Rank condition in the Implicit Mapping Theorm

[cmiller5277]

Hi there. I've recently come across the Implicit Mapping theorem in my studies and noticed that there is a condition that the rank of the image must be the maximum possible. I'm not directly seeing why this condition is needed, so I was wondering if anyone could provide me with an example of why this condition cannot be dropped. Thanks

 

[Timbuqtu]

The simplest case of the theorem applies to a differentiable realvalued function on R^2, say F(y,x).
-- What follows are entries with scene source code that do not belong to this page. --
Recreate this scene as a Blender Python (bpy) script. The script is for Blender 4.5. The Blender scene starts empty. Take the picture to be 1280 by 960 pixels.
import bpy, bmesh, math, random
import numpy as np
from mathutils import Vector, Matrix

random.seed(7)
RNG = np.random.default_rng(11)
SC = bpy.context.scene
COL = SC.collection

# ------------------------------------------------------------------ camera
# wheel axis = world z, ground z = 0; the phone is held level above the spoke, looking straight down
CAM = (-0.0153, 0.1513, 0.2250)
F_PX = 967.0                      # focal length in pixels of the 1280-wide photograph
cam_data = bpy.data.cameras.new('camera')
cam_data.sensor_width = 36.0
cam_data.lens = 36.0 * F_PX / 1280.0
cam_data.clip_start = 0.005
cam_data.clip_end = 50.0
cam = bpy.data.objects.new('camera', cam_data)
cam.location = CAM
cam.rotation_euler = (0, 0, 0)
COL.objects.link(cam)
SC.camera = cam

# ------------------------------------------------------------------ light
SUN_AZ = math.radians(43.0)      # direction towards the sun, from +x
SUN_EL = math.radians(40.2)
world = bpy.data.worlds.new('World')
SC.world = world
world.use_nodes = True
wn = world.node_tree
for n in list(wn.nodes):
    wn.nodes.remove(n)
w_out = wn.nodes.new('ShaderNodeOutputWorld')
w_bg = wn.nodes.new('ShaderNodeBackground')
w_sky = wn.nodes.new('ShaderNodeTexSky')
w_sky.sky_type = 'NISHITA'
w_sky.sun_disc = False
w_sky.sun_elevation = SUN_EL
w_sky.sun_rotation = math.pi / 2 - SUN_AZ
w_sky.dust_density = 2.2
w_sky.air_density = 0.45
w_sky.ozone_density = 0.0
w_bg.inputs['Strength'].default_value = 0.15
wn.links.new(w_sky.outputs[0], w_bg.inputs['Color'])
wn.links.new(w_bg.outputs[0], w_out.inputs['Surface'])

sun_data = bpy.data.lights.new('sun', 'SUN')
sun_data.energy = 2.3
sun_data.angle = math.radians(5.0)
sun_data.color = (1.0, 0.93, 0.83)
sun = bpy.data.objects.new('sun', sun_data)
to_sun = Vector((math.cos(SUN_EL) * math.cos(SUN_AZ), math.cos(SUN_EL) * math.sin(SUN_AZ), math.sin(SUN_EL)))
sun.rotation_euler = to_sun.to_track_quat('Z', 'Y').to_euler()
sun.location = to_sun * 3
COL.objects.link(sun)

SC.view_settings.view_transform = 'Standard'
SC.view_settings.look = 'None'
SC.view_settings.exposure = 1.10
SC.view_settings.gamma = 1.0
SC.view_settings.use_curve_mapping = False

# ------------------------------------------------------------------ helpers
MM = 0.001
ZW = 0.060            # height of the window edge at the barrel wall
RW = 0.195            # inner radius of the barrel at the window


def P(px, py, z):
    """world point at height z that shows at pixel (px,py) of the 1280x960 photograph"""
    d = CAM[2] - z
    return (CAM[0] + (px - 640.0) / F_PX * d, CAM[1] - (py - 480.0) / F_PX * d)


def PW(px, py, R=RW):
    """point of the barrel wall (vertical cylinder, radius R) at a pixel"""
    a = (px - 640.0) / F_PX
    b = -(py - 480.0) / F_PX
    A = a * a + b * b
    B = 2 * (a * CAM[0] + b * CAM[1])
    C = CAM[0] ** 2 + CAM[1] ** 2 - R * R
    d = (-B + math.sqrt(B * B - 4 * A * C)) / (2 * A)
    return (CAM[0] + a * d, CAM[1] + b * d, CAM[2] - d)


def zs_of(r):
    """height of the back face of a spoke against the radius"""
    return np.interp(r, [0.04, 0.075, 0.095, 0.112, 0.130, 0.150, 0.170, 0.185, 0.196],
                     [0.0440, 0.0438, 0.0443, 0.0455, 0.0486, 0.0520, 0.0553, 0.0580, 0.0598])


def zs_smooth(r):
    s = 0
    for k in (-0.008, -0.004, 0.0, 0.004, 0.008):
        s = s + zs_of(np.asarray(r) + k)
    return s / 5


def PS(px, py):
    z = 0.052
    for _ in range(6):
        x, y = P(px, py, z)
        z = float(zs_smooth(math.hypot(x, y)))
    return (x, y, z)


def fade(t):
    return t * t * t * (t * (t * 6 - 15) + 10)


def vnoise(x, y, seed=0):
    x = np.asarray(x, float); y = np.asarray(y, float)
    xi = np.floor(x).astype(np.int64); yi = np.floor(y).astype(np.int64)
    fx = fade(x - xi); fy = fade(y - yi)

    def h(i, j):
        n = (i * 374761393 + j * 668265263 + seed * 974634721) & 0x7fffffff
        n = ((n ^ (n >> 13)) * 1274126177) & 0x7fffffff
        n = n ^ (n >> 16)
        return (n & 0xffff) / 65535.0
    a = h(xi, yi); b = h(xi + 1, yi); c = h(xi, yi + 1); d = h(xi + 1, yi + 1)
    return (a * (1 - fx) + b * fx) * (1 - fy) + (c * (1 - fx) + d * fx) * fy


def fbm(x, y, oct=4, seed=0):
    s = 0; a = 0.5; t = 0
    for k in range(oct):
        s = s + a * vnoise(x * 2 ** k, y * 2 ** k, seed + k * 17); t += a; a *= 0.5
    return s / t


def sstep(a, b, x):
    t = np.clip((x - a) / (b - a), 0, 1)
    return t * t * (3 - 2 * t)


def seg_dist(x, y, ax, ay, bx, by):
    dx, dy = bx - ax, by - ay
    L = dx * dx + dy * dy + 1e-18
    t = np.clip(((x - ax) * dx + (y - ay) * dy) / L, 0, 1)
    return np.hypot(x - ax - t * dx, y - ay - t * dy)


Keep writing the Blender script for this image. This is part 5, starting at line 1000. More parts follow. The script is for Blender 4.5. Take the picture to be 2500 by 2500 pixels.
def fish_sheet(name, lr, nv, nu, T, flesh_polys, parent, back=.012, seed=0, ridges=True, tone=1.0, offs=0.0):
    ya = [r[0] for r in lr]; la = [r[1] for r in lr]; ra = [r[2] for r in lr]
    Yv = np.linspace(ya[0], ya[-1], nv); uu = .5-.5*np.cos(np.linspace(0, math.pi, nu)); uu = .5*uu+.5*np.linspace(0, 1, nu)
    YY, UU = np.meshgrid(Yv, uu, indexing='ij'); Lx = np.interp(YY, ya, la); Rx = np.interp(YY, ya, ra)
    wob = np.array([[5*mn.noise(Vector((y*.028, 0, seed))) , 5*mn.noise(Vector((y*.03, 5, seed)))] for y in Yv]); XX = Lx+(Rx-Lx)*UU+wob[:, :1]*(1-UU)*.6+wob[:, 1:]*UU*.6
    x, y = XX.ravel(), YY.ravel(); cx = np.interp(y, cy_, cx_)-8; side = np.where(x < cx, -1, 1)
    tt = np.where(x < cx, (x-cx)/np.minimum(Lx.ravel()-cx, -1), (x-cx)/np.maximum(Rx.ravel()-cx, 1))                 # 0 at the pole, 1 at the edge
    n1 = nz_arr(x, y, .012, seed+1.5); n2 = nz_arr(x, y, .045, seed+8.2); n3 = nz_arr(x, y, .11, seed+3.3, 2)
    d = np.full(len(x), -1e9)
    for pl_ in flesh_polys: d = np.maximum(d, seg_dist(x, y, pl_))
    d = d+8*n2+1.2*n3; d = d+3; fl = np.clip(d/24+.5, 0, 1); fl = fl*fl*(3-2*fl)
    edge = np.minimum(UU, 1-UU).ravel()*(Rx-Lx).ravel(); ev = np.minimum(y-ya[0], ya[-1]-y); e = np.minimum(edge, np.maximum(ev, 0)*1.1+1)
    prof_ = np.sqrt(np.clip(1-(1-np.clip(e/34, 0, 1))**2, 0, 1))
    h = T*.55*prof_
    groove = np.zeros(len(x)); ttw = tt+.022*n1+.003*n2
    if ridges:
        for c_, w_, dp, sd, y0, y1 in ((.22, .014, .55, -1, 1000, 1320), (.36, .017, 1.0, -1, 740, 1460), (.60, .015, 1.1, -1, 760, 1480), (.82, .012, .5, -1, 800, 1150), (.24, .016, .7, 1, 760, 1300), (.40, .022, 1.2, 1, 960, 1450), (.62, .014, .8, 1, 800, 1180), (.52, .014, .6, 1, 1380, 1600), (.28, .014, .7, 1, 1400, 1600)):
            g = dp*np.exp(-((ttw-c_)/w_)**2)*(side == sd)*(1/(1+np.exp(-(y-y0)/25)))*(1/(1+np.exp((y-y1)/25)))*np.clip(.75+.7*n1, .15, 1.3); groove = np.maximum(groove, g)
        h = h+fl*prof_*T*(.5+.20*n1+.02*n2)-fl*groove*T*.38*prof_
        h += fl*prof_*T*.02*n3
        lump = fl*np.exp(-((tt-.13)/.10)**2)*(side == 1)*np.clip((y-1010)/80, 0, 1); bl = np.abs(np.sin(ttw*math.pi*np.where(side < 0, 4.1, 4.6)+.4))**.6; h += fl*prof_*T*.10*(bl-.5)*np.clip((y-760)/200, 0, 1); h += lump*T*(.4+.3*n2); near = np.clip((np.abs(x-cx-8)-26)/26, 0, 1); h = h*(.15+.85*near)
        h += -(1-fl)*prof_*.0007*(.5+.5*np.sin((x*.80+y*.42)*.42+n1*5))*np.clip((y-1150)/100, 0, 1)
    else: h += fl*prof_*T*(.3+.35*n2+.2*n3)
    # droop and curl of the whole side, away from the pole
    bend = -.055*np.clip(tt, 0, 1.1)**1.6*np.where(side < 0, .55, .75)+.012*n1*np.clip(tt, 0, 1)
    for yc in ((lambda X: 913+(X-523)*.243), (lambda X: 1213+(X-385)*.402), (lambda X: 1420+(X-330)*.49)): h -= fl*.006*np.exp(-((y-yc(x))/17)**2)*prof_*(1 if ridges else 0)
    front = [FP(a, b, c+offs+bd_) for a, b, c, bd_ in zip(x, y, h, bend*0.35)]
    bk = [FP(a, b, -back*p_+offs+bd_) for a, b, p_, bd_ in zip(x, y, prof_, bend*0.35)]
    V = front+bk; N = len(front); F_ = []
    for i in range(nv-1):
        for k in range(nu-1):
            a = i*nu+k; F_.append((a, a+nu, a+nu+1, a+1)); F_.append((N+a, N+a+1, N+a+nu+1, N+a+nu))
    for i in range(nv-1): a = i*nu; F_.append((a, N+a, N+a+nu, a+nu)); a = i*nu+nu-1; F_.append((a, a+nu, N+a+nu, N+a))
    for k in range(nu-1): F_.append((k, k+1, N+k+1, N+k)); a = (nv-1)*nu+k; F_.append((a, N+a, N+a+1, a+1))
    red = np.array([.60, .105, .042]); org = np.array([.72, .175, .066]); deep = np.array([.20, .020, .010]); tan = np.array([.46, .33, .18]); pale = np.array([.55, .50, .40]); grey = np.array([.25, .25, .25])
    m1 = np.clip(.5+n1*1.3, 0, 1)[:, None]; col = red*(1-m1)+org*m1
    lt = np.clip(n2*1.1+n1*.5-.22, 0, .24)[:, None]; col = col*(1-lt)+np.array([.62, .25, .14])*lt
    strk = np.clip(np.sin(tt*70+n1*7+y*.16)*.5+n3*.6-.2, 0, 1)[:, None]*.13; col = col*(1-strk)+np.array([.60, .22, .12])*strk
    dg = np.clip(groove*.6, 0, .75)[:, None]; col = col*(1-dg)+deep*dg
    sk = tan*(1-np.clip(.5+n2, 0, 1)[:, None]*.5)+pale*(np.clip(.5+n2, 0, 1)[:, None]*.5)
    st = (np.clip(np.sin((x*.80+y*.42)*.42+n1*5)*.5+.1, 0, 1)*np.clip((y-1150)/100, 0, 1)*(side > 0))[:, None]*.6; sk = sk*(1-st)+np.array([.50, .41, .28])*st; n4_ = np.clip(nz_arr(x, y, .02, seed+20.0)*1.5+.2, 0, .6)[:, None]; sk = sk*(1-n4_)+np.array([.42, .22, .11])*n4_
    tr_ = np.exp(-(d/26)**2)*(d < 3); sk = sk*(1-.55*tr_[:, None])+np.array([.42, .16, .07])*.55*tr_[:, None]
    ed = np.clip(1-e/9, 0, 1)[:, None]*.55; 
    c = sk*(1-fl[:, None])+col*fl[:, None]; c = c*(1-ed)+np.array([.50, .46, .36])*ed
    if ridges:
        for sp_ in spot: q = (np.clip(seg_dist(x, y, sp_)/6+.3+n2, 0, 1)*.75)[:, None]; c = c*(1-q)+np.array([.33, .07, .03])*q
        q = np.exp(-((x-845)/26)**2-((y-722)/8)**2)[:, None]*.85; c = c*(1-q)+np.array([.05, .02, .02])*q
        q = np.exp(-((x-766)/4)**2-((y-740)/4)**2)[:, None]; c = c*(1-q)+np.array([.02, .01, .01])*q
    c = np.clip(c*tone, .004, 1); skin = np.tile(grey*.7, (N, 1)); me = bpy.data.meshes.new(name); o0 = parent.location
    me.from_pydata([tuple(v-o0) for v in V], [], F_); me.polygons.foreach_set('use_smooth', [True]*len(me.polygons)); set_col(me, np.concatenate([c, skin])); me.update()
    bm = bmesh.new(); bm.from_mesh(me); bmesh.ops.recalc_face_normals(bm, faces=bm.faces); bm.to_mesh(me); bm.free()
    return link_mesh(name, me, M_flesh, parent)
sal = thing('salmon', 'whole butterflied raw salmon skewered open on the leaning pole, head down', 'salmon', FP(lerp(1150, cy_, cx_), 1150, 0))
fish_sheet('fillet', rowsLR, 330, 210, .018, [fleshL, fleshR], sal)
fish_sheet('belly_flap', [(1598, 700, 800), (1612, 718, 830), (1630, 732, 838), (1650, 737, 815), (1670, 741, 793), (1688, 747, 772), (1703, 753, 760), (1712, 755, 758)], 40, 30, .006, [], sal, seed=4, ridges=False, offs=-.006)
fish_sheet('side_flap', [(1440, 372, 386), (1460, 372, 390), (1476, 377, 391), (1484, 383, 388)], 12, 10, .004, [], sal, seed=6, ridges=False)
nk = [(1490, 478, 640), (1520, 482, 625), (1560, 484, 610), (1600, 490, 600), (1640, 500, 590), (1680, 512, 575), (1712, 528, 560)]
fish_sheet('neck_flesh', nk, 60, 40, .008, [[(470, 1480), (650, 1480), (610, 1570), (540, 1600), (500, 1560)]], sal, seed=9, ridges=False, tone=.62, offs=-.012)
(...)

Then if \partial F/\partial y \neq 0 at some point (y_0,x_0), there is a neighbourhood I of x_0 in R such that there exist a differentiable f:I -> R^2 with f(x_0)=y_0 and F(f(x),x)=0 for x in I.

Now consider for instance F(y,x)=x. Then F(y,x)=0 corresponds to the vertical x=0 line in the x,y-plane. Obviously this is not (locally) the graph of some function f(x). The reason for this is that the tangentlines are vertical, which is equivalent to \partial F/\partial y = 0. So the condition is necessary.

 

[cmiller5277]

That does make sense, thank you.

 

[mathwonk]

that is a bad example for the question asked. i.e. he asked about the implicit function theorem, and its relation to maximality of rank of the map.

the map here is F(x,y) and its rank is the rank of the matrix of partials with entries dF/dx and dF/dy.

the theorem says that if either of these partials is non zero at p, then the level set F= F(p) is locally a smooth manifold, i.e. the graph of a function, either y(x) or x(y), in your example x(y).

A real example where the theorem fails would be a function like F(x,y) = xy, where the gradient at the origin is (0,0), hence has rank zero, not 1.

the pair of lines xy=0 is not locally the graph of any function either of x or of y near (0,0).the correct hypothesis for the rank theorem however is not that the rank be maximal but that it be locally constant. note that since rank is upper semi continuous, rank maximal at a point, implies rank locally maximal hence rank locally constant.